# DATASET EXTRACT
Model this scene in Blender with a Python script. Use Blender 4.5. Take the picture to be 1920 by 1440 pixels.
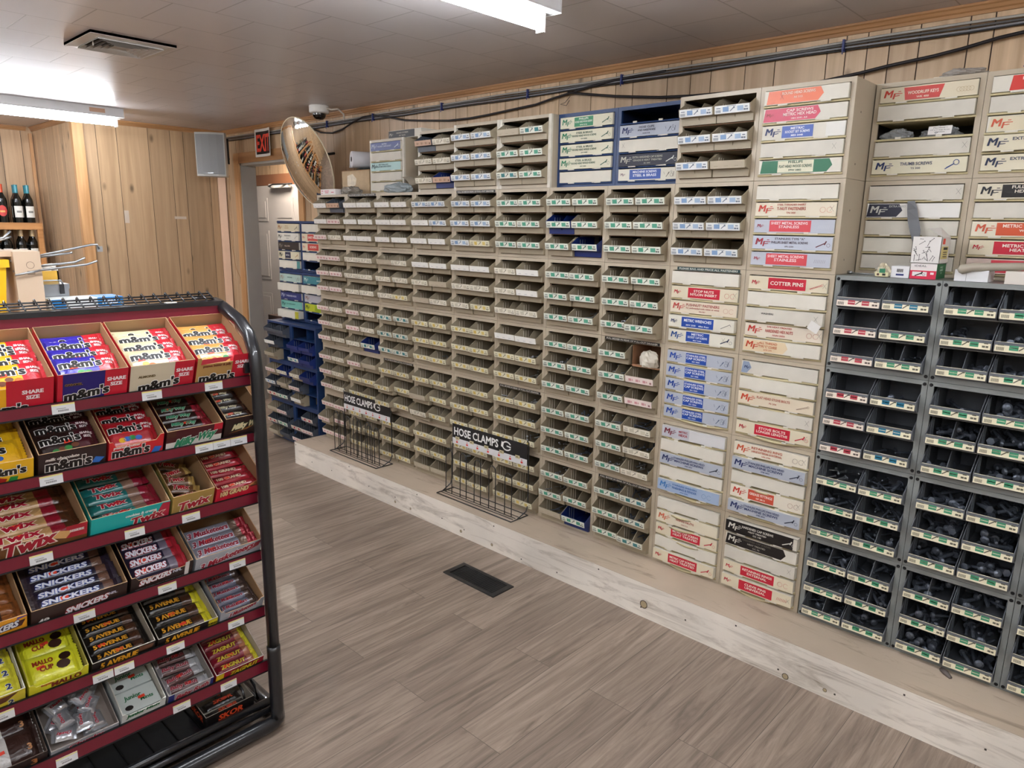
import bpy, math, random
from math import sin, cos, pi, radians
from mathutils import Matrix, Vector
for o in list(bpy.data.objects): bpy.data.objects.remove(o)
S = bpy.context.scene
COL = S.collection
rnd = random.Random(7)

# ------------------------------------------------------------------ camera
camd = bpy.data.cameras.new('camera'); cam = bpy.data.objects.new('camera', camd); COL.objects.link(cam)
yaw, pit, rol = 0.7518977, 0.2160114, 0.0176683
F = Vector((-sin(yaw)*cos(pit), cos(yaw)*cos(pit), -sin(pit)))
R0 = Vector((cos(yaw), sin(yaw), 0)); U0 = R0.cross(F)
R = cos(rol)*R0 + sin(rol)*U0; U = -sin(rol)*R0 + cos(rol)*U0
cam.matrix_world = Matrix(((R.x, U.x, -F.x, 4.2007), (R.y, U.y, -F.y, -2.6089), (R.z, U.z, -F.z, 1.5984), (0, 0, 0, 1)))
camd.sensor_width = 36; camd.lens = 1337.24*36/1920; camd.clip_start = 0.02
S.camera = cam
# ------------------------------------------------------------------ world, exposure
w = bpy.data.worlds.new('world'); S.world = w; w.use_nodes = True
w.node_tree.nodes['Background'].inputs[0].default_value = (.9, .87, .84, 1)
w.node_tree.nodes['Background'].inputs[1].default_value = 0.1
S.view_settings.view_transform = 'Standard'; S.view_settings.look = 'None'
S.view_settings.gamma = 1; S.view_settings.use_curve_mapping = False
S.view_settings.exposure = 1.25
TUBE = 29.0          # emission of the fluorescent tubes

# ------------------------------------------------------------------ materials
def lin(c):
    if isinstance(c, str):
        c = [int(c[i:i+2], 16)/255 for i in (0, 2, 4)]
    return tuple((x/12.92 if x <= .04045 else ((x+.055)/1.055)**2.4) for x in c) + (1,)
MATS = {}
def base(name):
    m = bpy.data.materials.new(name); m.use_nodes = True
    nt = m.node_tree; return m, nt, nt.nodes['Principled BSDF']
def N(nt, t, **k):
    n = nt.nodes.new(t)
    for a, b in k.items():
        if a.startswith('i_'): n.inputs[int(a[2:])].default_value = b
        else: setattr(n, a, b)
    return n
def paint(name, col, rough=.5, metal=0, var=.06, scale=8, bump=0, coat=0, alpha=1, trans=0):
    if name in MATS: return MATS[name]
    m, nt, b = base(name); c = lin(col)
    tc = N(nt, 'ShaderNodeTexCoord'); no = N(nt, 'ShaderNodeTexNoise'); no.inputs['Scale'].default_value = scale
    no.inputs['Detail'].default_value = 5
    nt.links.new(tc.outputs['Object'], no.inputs['Vector'])
    mx = N(nt, 'ShaderNodeMix', data_type='RGBA'); nt.links.new(no.outputs['Fac'], mx.inputs['Factor'])
    mx.inputs['A'].default_value = tuple(max(0, x*(1-var*2)) for x in c[:3])+(1,)
    mx.inputs['B'].default_value = tuple(min(1, x*(1+var*1.5)) for x in c[:3])+(1,)
    nt.links.new(mx.outputs['Result'], b.inputs['Base Color'])
    b.inputs['Roughness'].default_value = rough; b.inputs['Metallic'].default_value = metal
    b.inputs['Coat Weight'].default_value = coat
    b.inputs['Alpha'].default_value = alpha; b.inputs['Transmission Weight'].default_value = trans
    if bump:
        bp = N(nt, 'ShaderNodeBump'); bp.inputs['Strength'].default_value = bump; bp.inputs['Distance'].default_value = .004
        nt.links.new(no.outputs['Fac'], bp.inputs['Height']); nt.links.new(bp.outputs[0], b.inputs['Normal'])
    MATS[name] = m; return m
def ink(col, rough=.5):
    n = 'ink_' + (col if isinstance(col, str) else '_'.join(str(x) for x in col))
    if n in MATS: return MATS[n]
    m, nt, b = base(n); b.inputs['Base Color'].default_value = lin(col); b.inputs['Roughness'].default_value = rough
    MATS[n] = m; return m
def foil(col, rough=.28, metal=.0):
    n = 'wrap_%s_%s' % (col, metal)
    if n in MATS: return MATS[n]
    m, nt, b = base(n); b.inputs['Base Color'].default_value = lin(col); b.inputs['Roughness'].default_value = rough
    b.inputs['Metallic'].default_value = metal; b.inputs['Coat Weight'].default_value = .6; b.inputs['Coat Roughness'].default_value = .2
    tc = N(nt, 'ShaderNodeTexCoord'); no = N(nt, 'ShaderNodeTexNoise'); no.inputs['Scale'].default_value = 38; no.inputs['Distortion'].default_value = 1.5
    bp = N(nt, 'ShaderNodeBump'); bp.inputs['Strength'].default_value = .55; bp.inputs['Distance'].default_value = .006
    nt.links.new(tc.outputs['Object'], no.inputs['Vector']); nt.links.new(no.outputs['Fac'], bp.inputs['Height']); nt.links.new(bp.outputs[0], b.inputs['Normal'])
    MATS[n] = m; return m
def wood(name, c1, c2, axis, rough=.5, attr=True, knots=True, scale=1.0, bump=.15):
    """grain running along `axis`; per-plank tone from the 'plank' attribute"""
    m, nt, b = base(name)
    tc = N(nt, 'ShaderNodeTexCoord'); mp = N(nt, 'ShaderNodeMapping')
    s = [22*scale]*3; s['xyz'.index(axis)] = 1.1*scale
    mp.inputs['Scale'].default_value = s
    nt.links.new(tc.outputs['Object'], mp.inputs['Vector'])
    at = N(nt, 'ShaderNodeAttribute', attribute_name='plank')
    off = N(nt, 'ShaderNodeVectorMath', operation='SCALE'); off.inputs[0].default_value = (13, 7, 31)
    nt.links.new(at.outputs['Fac'], off.inputs['Scale'])
    ad = N(nt, 'ShaderNodeVectorMath', operation='ADD'); nt.links.new(mp.outputs[0], ad.inputs[0]); nt.links.new(off.outputs[0], ad.inputs[1])
    n1 = N(nt, 'ShaderNodeTexNoise'); n1.inputs['Scale'].default_value = 1.0; n1.inputs['Detail'].default_value = 8; n1.inputs['Distortion'].default_value = .8
    nt.links.new(ad.outputs[0], n1.inputs['Vector'])
    r = N(nt, 'ShaderNodeValToRGB'); r.color_ramp.elements[0].position = .3; r.color_ramp.elements[1].position = .68
    r.color_ramp.elements[0].color = lin(c1); r.color_ramp.elements[1].color = lin(c2)
    nt.links.new(n1.outputs['Fac'], r.inputs[0]); out = r.outputs[0]
    if attr:
        mr = N(nt, 'ShaderNodeMapRange'); mr.inputs['To Min'].default_value = .84; mr.inputs['To Max'].default_value = 1.1
        nt.links.new(at.outputs['Fac'], mr.inputs['Value'])
        mm = N(nt, 'ShaderNodeMix', data_type='RGBA', blend_type='MULTIPLY'); mm.inputs['Factor'].default_value = 1
        cb = N(nt, 'ShaderNodeCombineColor')
        for i in range(3): nt.links.new(mr.outputs[0], cb.inputs[i])
        nt.links.new(out, mm.inputs['A']); nt.links.new(cb.outputs[0], mm.inputs['B']); out = mm.outputs['Result']
    if knots:
        mp2 = N(nt, 'ShaderNodeMapping'); s2 = [7.0]*3; s2['xyz'.index(axis)] = 3.4; mp2.inputs['Scale'].default_value = s2
        nt.links.new(tc.outputs['Object'], mp2.inputs['Vector'])
        ad2 = N(nt, 'ShaderNodeVectorMath', operation='ADD'); nt.links.new(mp2.outputs[0], ad2.inputs[0]); nt.links.new(off.outputs[0], ad2.inputs[1])
        vo = N(nt, 'ShaderNodeTexVoronoi'); vo.inputs['Scale'].default_value = 1.0; nt.links.new(ad2.outputs[0], vo.inputs['Vector'])
        r2 = N(nt, 'ShaderNodeValToRGB'); r2.color_ramp.elements[0].position = .04; r2.color_ramp.elements[1].position = .15
        r2.color_ramp.elements[0].color = (1, 1, 1, 1); r2.color_ramp.elements[1].color = (0, 0, 0, 1)
        nt.links.new(vo.outputs['Distance'], r2.inputs[0])
        mk = N(nt, 'ShaderNodeMix', data_type='RGBA'); nt.links.new(r2.outputs[0], mk.inputs['Factor'])
        nt.links.new(out, mk.inputs['A']); mk.inputs['B'].default_value = tuple(x*.38 for x in lin(c1)[:3])+(1,); out = mk.outputs['Result']
    nt.links.new(out, b.inputs['Base Color']); b.inputs['Roughness'].default_value = rough
    if bump:
        bp = N(nt, 'ShaderNodeBump'); bp.inputs['Strength'].default_value = bump; bp.inputs['Distance'].default_value = .002
        nt.links.new(n1.outputs['Fac'], bp.inputs['Height']); nt.links.new(bp.outputs[0], b.inputs['Normal'])
    MATS[name] = m; return m
def bricks(name, c1, c2, mortar, bw, bh, msize, rough, rot=0, grain=None, bump=.3, offset=.5, coat=0, loc=(0, 0, 0), var=None):
    m, nt, b = base(name)
    tc = N(nt, 'ShaderNodeTexCoord'); mp = N(nt, 'ShaderNodeMapping'); mp.inputs['Rotation'].default_value = (0, 0, rot); mp.inputs['Location'].default_value = loc
    nt.links.new(tc.outputs['Object'], mp.inputs['Vector'])
    br = N(nt, 'ShaderNodeTexBrick'); br.offset = offset
    br.inputs['Scale'].default_value = 1; br.inputs['Brick Width'].default_value = bw; br.inputs['Row Height'].default_value = bh
    br.inputs['Mortar Size'].default_value = msize; br.inputs['Mortar Smooth'].default_value = .2
    br.inputs['Color1'].default_value = lin(c1); br.inputs['Color2'].default_value = lin(c2); br.inputs['Mortar'].default_value = lin(mortar)
    nt.links.new(mp.outputs[0], br.inputs['Vector']); out = br.outputs['Color']
    bp = N(nt, 'ShaderNodeBump'); bp.inputs['Strength'].default_value = bump; bp.inputs['Distance'].default_value = .003; bp.invert = True
    nt.links.new(br.outputs['Fac'], bp.inputs['Height'])
    if grain:
        g = N(nt, 'ShaderNodeMapping'); g.inputs['Scale'].default_value = grain[:3]
        nt.links.new(mp.outputs[0], g.inputs['Vector'])
        wn = N(nt, 'ShaderNodeSeparateColor'); nt.links.new(br.outputs['Color'], wn.inputs[0])
        sc = N(nt, 'ShaderNodeVectorMath', operation='SCALE'); sc.inputs[0].default_value = (90, 170, 0); nt.links.new(wn.outputs[0], sc.inputs['Scale'])
        ad = N(nt, 'ShaderNodeVectorMath', operation='ADD'); nt.links.new(g.outputs[0], ad.inputs[0]); nt.links.new(sc.outputs[0], ad.inputs[1])
        no = N(nt, 'ShaderNodeTexNoise'); no.inputs['Scale'].default_value = 1; no.inputs['Detail'].default_value = 10; no.inputs['Distortion'].default_value = 1.6; no.inputs['Roughness'].default_value = .68
        nt.links.new(ad.outputs[0], no.inputs['Vector'])
        r = N(nt, 'ShaderNodeValToRGB'); r.color_ramp.elements[0].position = .32; r.color_ramp.elements[1].position = .7
        k0, k1 = grain[3], grain[4]; r.color_ramp.elements[0].color = (k0*.96, k0*.93, k0*.9, 1); r.color_ramp.elements[1].color = (k1, k1, k1, 1)
        nt.links.new(no.outputs['Fac'], r.inputs[0])
        mm = N(nt, 'ShaderNodeMix', data_type='RGBA', blend_type='MULTIPLY'); mm.inputs['Factor'].default_value = 1
        nt.links.new(out, mm.inputs['A']); nt.links.new(r.outputs[0], mm.inputs['B']); out = mm.outputs['Result']
        b2 = N(nt, 'ShaderNodeBump'); b2.inputs['Strength'].default_value = .12; b2.inputs['Distance'].default_value = .002
        nt.links.new(no.outputs['Fac'], b2.inputs['Height']); nt.links.new(bp.outputs[0], b2.inputs['Normal']); bp = b2
    nt.links.new(out, b.inputs['Base Color']); nt.links.new(bp.outputs[0], b.inputs['Normal'])
    b.inputs['Roughness'].default_value = rough; b.inputs['Coat Weight'].default_value = coat
    MATS[name] = m; return m
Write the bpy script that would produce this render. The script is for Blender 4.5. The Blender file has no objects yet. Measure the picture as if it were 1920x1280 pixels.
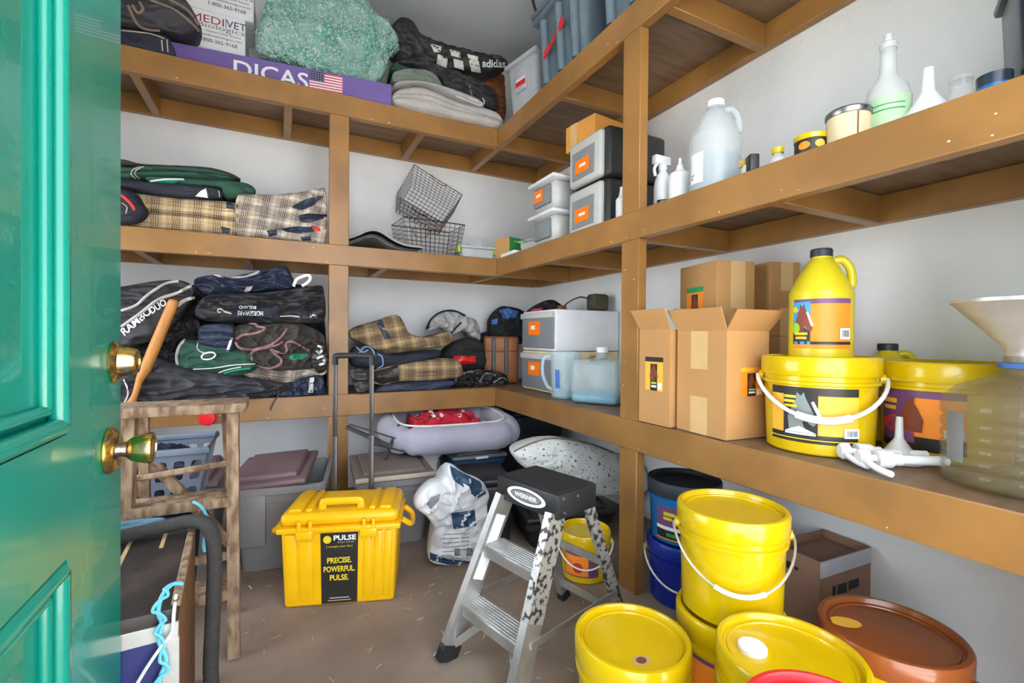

# EXERCISE DESCRIPTION
Copy every line from the records above that contains the word "Blender".

# CORRECT RESPONSE
Model this scene in Blender with a Python script. Use Blender 4.5. Take the picture to be 1920 by 1440 pixels.
Write the bpy script that would produce this render. The script is for Blender 4.5. The Blender file has no objects yet. Measure the picture as if it were 1920x1280 pixels.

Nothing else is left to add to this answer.